15. 2005: Siblings Kyle and Kurt Busch battle Jimmie Johnson for the win. Johnson gets it because Johnson always wins in Las Vegas. Or so it seems. The three-way duel at the finish is overshadowed by 10 yellow-flag periods, an LVMS record.

16. 2012: Tony Stewart’s run of bad luck at LVMS finally ends, but it isn’t easy. After Kyle Busch spins, bunching the field, Stewart holds off a snarling pack of cars headed by Jimmie Johnson.

17. 2011: Tony Stewart throws one away. Or at least his crew does. After leading for 166 of 267 laps, Stewart gets shuffled back on his final pit stop, handing the lead and win to Carl Edwards.

18. 2019 (fall): Martin Truex Jr. sweeps past Kevin Harvick with 20 laps to go and pulls away for a 4.1-second victory. Kyle Busch gets the headlines after finishing 19th on his hometown track and giving terse answers to postrace questions.

19. 2002: Sterling Marlin takes it, marking the second straight year the Las Vegas winner comes from 24th on the starting grid.

20. 2003: A huge pileup takes out contenders Jeff Gordon, Rusty Wallace, Kurt Busch and others. Matt Kenseth is the class of the field. Dale Earnhardt Jr. comes in a distant second.

21. 2015: In his final race in Las Vegas, retiring Jeff Gordon sets the fastest qualifying time but starts from the rear after crashing in practice. Kevin Harvick dominates the race, leading the final 66 laps.

22. 2010: This race is best remembered for two caution periods caused by race officials turning on the yellow light by mistake. Jimmie Johnson wins again because Jimmie Johnson always wins in Las Vegas. Or so it seems. Kim Kardashian serves as co-grand marshal (with Carroll Shelby).
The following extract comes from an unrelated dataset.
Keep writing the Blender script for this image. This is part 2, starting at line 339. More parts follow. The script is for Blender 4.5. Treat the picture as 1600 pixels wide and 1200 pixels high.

23. 2018 (spring): The decal on the side of Kevin Harvick’s car tells the story — freaky fast. Harvick leads a track record 214 laps en route to a convincing victory in which he sweeps all three race stages.

24. 2000: Race day dawns cold, then becomes wet. Jeff Burton is declared the winner after the red flag ends it because of rain with 148 of the 267 scheduled laps completed (many of them under caution). Brrr.